Perfect competition utopia

When I started studying economics and learned about perfect competition and its assumptions I thought it was totally unrealistic. I really enjoyed the joke about the economist who wanted to assume he had a can opener.

However, through the years I have come to see perfect competition as an utopia which provides guidelines for policy. I like the perfect competition model because it provides high efficiency, equality in that there are no profits, it works without economic growth and decision making is by individual consumers rather than governments.

One of the features of perfect competition is that there are no profits because if profits are being made in an industry others will enter that industry increasing competition and driving prices down until there are no more profits.

To get around this no profit feature business people lobby governments to pass legislation which restricts competition. For example, subsidies, some taxes, licensing, copyright and patent legislation all interfere with perfect competition.

To make our economy more competitive we should:

– Give subsidies to consumers rather than producers. This way prices will reflect true costs and buyers can make decisions according to their own values.

– Require producers to provide consumers will all relevant information about their products.

– Abolish patent and copyright legislation.

– Unilaterally abolish import and export tariffs.

Following is a summary of the assumptions for perfect competition.

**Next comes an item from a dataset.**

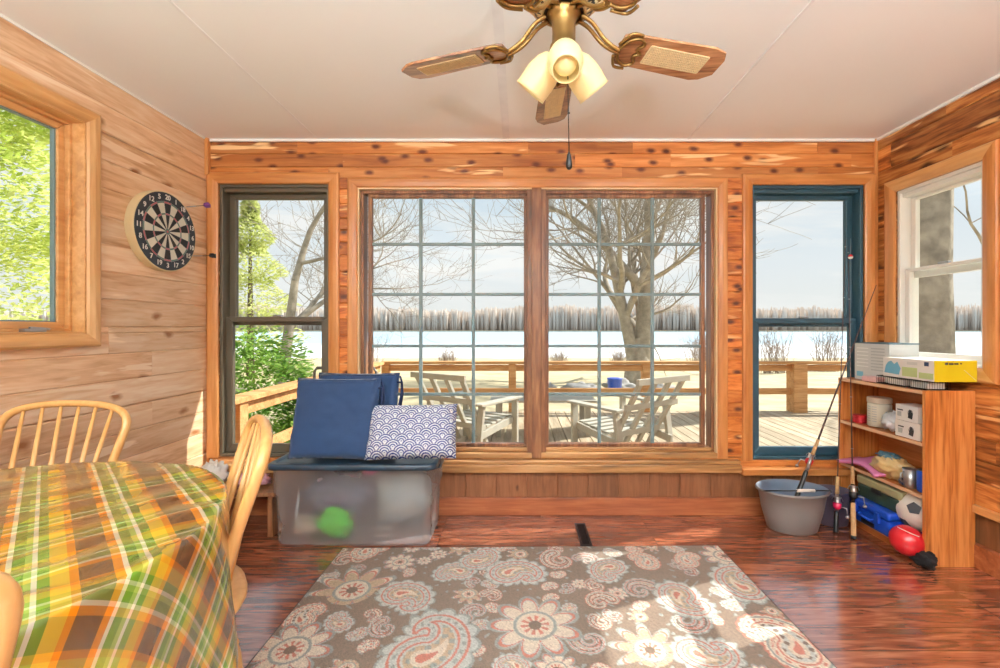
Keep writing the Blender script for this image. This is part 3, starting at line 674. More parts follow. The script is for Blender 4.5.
for nm,lab,cat,c,r,sc,mt in (
  ('folded_cloth','charcoal cloth bundle seen through the storage bin wall','cloth',(-1.06,2.63,.215),.15,(1.25,.62,.95),'greydark'),
  ('green_bag','bright green fabric bag seen inside the storage bin','bag',(-1.035,2.50,.105),.075,(1.2,.6,1.05),'greencloth'),
  ('beige_cloth','crumpled beige cloth inside the storage bin beside green bag','cloth',(-1.21,2.52,.075),.07,(1.1,.7,.75),'beige'),
  ('grey_blanket','large grey green blanket filling the storage bin far end','blanket',(-.70,2.62,.215),.145,(1.1,.62,1.0),'bingrey'),
  ('pink_cloth','small pink cloth showing at the storage bin top','cloth',(-.83,2.47,.40),.03,(1.2,.5,.6),'pink')):
    if mt=='bingrey': M[mt]=plain('grey green blanket',(178,188,190),.8,var=.2,scale=8)
    mb=lump((0,0,0),r,rn.uniform(0,50),sc,.25); o=mb.build(nm,M[mt],loc=c); tag(o,lab,cat)
mb=MB(); mb.tube([(0,0,.0),(.0,0,.02),(.018,0,.045),(.032,0,.03),(.03,0,.02)],.004,6); mb.tube([(-.05,0,-.012),(0,0,0),(.05,0,-.012)],.004,6); mb.build
o=mb.build('coat_hanger',M['white'],loc=(-.755,2.455,.055)); tag(o,'white hooked plastic hanger inside the storage bin','hanger')
# cushions
def cushion(name,w,h,t,mat,lab,cat,loc,rx,rz,group=None,ry=0,pinch=.5):
    mb=MB(); n=26
    def f(side):
        def g(a,b):
            u=2*a-1; v=2*b-1; e=(1-abs(u)**6)*(1-abs(v)**6); k=max(0,e)**pinch
            sh=1-.05*(u*u*v*v)*0; 
            return (u*w/2*(1-.03*(1-v*v))+.004*mn0.noise(Vector((u*3+w*9,v*3,side))),side*(t/2)*k*(1+.12*mn0.noise(Vector((u*2.5,v*2.5,h*9+side))))+.006*k*mn0.noise(Vector((u*6,v*6,h*5))),(v*(1-.03*(1-u*u))+1)*h/2)
        return g
    mb.grid(n,n,f(1)); mb.grid(n,n,f(-1)); o=mb.build(name,mat,loc=loc)
    b=bmesh.new(); b.from_mesh(o.data); bmesh.ops.remove_doubles(b,verts=b.verts,dist=.0005); bmesh.ops.recalc_face_normals(b,faces=b.faces); b.to_mesh(o.data); b.free()
    o.rotation_euler=(rx,ry,rz); tag(o,lab,cat,group); return o
gC='navy seat cushions leaning in the window'
zl=.461
q1=cushion('seat_cushion',.50,.46,.10,M['navy'],'navy tufted seat cushion leaning in front of its twin','cushion',(-1.055,2.49,zl),math.radians(-14),math.radians(-3),gC,pinch=.28)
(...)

The link for the website from which they were taken is http://tutor2u.net/economics/content/topics/competition/competition.htm

Assumptions behind a Perfectly Competitive Market

1. Many suppliers each with an insignificant share of the market “ this means that each firm is too small relative to the overall market to affect price via a change in its own supply “ each individual firm is assumed to be a price taker

2. An identical output produced by each firm “ in other words, the market supplies homogeneous or standardized products that are perfect substitutes for each other. Consumers perceive the products to be identical

3. Consumers have perfect information about the prices all sellers in the market charge “ so if some firms decide to charge a price higher than the ruling market price, there will be a large substitution effect away from this firm

4. All firms (industry participants and new entrants) are assumed to have equal access to resources (technology, other factor inputs) and improvements in production technologies achieved by one firm can spill-over to all the other suppliers in the market

5. There are assumed to be no barriers to entry & exit of firms in long run “ which means that the market is open to competition from new suppliers “ this affects the long run profits made by each firm in the industry. The long run equilibrium for a perfectly competitive market occurs when the marginal firm makes normal profit only in the long-term

6. No externalities in production and consumption so that there is no divergence between private and social costs and benefits.

How the one per cent got to be rich

This week’s issue of The Economist has an article on the one per cent in the United States.

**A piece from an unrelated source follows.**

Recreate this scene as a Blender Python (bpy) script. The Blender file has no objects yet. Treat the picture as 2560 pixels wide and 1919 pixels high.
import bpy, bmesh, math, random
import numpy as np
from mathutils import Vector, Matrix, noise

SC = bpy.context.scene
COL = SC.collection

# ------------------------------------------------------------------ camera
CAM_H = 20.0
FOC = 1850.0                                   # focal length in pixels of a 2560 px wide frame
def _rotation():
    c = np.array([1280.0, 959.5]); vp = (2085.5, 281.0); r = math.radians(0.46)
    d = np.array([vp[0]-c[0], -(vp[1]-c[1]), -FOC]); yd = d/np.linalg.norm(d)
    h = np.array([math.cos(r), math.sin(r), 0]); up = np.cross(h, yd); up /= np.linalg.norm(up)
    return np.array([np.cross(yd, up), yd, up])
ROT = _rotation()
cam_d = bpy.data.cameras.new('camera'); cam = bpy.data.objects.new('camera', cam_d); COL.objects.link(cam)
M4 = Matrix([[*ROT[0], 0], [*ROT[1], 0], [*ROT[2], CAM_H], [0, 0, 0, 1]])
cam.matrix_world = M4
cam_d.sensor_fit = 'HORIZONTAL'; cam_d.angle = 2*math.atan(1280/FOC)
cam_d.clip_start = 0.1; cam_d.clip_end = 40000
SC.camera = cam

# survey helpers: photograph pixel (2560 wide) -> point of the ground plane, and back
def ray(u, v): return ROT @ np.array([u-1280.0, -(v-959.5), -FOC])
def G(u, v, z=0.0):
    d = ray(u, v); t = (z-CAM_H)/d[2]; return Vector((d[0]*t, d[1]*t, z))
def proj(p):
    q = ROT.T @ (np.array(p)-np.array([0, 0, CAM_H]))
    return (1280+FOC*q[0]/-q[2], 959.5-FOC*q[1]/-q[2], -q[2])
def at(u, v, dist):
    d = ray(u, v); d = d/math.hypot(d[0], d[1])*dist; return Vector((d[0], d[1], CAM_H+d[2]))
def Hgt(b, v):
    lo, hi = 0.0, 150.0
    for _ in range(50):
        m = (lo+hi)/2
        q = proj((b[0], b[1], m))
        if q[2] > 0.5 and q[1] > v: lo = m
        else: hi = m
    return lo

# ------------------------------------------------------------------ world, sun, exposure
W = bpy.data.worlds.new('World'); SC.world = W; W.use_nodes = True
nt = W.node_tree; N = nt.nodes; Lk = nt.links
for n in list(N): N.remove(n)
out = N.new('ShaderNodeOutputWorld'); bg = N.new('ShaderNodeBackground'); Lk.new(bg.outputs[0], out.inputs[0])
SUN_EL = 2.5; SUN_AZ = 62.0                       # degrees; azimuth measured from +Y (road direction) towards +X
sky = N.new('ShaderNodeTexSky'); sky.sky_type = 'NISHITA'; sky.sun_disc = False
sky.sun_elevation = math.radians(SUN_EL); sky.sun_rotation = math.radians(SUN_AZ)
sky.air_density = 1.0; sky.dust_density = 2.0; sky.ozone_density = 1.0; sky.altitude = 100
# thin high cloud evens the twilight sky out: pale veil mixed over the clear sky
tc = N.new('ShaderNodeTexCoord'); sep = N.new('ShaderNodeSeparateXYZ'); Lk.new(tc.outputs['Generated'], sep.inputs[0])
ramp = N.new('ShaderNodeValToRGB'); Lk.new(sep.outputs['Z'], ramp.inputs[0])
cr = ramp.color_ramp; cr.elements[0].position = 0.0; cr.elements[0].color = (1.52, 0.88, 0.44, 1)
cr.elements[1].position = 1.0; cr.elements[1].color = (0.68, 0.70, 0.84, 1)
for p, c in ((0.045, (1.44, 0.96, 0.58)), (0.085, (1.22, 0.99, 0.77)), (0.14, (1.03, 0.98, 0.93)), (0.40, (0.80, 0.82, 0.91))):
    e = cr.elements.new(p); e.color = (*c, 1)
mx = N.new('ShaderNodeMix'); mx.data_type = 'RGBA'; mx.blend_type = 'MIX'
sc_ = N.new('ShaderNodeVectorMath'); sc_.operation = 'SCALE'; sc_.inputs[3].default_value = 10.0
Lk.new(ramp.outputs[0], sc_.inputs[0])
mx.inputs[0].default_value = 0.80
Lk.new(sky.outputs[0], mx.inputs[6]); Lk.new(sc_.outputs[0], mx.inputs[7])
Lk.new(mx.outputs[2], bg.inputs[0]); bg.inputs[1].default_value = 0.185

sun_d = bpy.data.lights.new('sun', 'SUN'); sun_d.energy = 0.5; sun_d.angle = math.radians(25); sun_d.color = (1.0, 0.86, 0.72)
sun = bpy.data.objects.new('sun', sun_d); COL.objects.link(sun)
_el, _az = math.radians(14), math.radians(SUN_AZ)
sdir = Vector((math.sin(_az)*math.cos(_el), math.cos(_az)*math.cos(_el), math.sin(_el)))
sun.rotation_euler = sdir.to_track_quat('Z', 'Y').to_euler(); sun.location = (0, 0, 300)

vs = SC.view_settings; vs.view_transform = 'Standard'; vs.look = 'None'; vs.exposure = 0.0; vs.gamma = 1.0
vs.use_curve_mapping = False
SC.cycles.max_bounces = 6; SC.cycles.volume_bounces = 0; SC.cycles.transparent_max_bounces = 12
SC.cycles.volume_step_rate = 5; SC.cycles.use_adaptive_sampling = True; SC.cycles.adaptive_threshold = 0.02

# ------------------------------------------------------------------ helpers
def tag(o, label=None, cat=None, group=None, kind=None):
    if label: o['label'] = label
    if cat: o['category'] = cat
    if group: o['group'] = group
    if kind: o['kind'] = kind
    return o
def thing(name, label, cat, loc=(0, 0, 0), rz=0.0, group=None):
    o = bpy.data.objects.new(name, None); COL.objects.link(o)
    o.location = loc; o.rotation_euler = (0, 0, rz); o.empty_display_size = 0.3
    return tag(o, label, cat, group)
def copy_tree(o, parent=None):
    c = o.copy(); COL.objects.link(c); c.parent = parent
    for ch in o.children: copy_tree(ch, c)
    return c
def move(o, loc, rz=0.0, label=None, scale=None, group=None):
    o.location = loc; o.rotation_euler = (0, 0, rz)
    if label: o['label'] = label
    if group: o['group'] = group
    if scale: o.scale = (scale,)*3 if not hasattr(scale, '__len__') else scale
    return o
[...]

Here are two reasons why we have very rich people.

First, governments pass legislation which  interferes with the workings of competitive markets.  If markets were perfectly competitive there would be no profits and therefore no rich people.

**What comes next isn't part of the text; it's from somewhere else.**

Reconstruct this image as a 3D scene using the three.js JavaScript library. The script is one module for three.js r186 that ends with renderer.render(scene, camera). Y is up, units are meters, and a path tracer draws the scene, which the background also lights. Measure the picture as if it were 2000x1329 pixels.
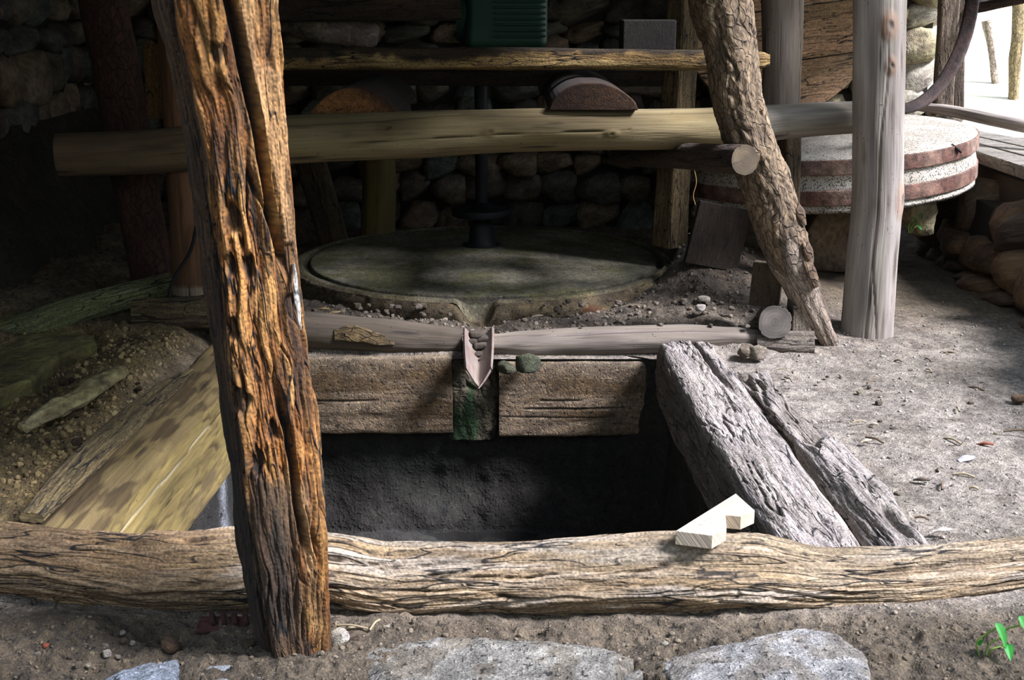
import * as THREE from 'three';
import { mergeGeometries } from 'three/addons/utils/BufferGeometryUtils.js';
import { RoundedBoxGeometry } from 'three/addons/geometries/RoundedBoxGeometry.js';

// ------------------------------------------------------------------ camera, sky, sun, exposure
const W = 2000, H = 1329, F = 2400, PITCH = 15.2 * Math.PI / 180, EYE = 1.4;
const scene = new THREE.Scene();
const camera = new THREE.PerspectiveCamera(2 * Math.atan(H / 2 / F) * 180 / Math.PI, W / H, 0.05, 200);
camera.position.set(0, EYE, 0);
camera.rotation.x = -PITCH;
const SKY = 0.72, SUN = 6.6, EXPOSURE = 2.3;
{ // hazy sky, slightly blue overhead, dim ground haze under the horizon
  const w = 64, h = 32, a = new Float32Array(w * h * 4);
  for (let j = 0; j < h; j++) for (let i = 0; i < w; i++) {
    const el = (j + 0.5) / h * Math.PI - Math.PI / 2, k = (j * w + i) * 4;      // row 0 is the bottom of the sky
    const t = Math.max(0, Math.sin(el)), up = el > 0;
    a[k] = up ? 0.86 - 0.26 * t : 0.10; a[k + 1] = up ? 0.93 - 0.16 * t : 0.11; a[k + 2] = up ? 1.02 + 0.02 * t : 0.08; a[k + 3] = 1;
  }
  const t = new THREE.DataTexture(a, w, h, THREE.RGBAFormat, THREE.FloatType);
  t.mapping = THREE.EquirectangularReflectionMapping; t.magFilter = t.minFilter = THREE.LinearFilter; t.needsUpdate = true;
  scene.background = t; scene.environment = t;
  scene.backgroundIntensity = SKY; scene.environmentIntensity = SKY;
}
const sun = new THREE.DirectionalLight(0xf3f2ff, SUN);
sun.position.set(0.66 * 20, 0.74 * 20, 0.24 * 20 - 5); sun.target.position.set(0, 0, -5);
sun.castShadow = true; sun.shadow.radius = 34; sun.shadow.mapSize.set(2048, 2048);
Object.assign(sun.shadow.camera, { left: -14, right: 14, top: 14, bottom: -14, near: 1, far: 60 });
scene.add(sun, sun.target);
const renderer = new THREE.WebGLRenderer({ antialias: true });
renderer.toneMapping = THREE.LinearToneMapping;
renderer.toneMappingExposure = EXPOSURE;
renderer.shadowMap.enabled = true;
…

For example, for there to be perfect competition it has to be easy for new firms to get into any industry and for that they must have knowledge of the technology.  Patent legislation, whatever the merits of intellectual property arguments, restricts competition and allows the patent holder to make profits that otherwise would not be available.

Other examples of legislation that restricts competition are copyright, licensing, regulations and trade restrictions.

Second, the reason bankers become rich is that they create money when they make loans.   This gives them a great deal of power in that they decide what projects go ahead and by whom.  It also provides them with opportunities to take cuts for themselves and they also get to charge interest on the money they have created.

So, if we want a more equal economy we should repeal some of the legislation which restricts competition and we should look for another way to create money.

Challenging patents

This week’s issue of The Economist has a couple of articles and an editorial on patents.

Patents are currently  a motherhood thing in economics.  To challenge them is to commit treason.  Well, here goes.

One of the features of a competitive market is that it be easy for participants to get in (and out)  To do that the technology must be known to all.  Patents work to protect the interests of those already in the market.  If we really wanted a competitive market economy we would retract all patent legislation.

Progress comes from building upon what others have done.  I have read that during the Industrial Revolution the inventors and designers frequently helped each other. Patent legislation was apparently loosely enforced, if at all.  Some of the major inventors never got rich and many died poor.

Not only does the current obsession with patents restrict competition, the large sums of money involved add to costs and eventually come out of the pockets of customers.  And in any case, do we really need all these gadgets?

Probably we would all be better off if there was no patent legislation.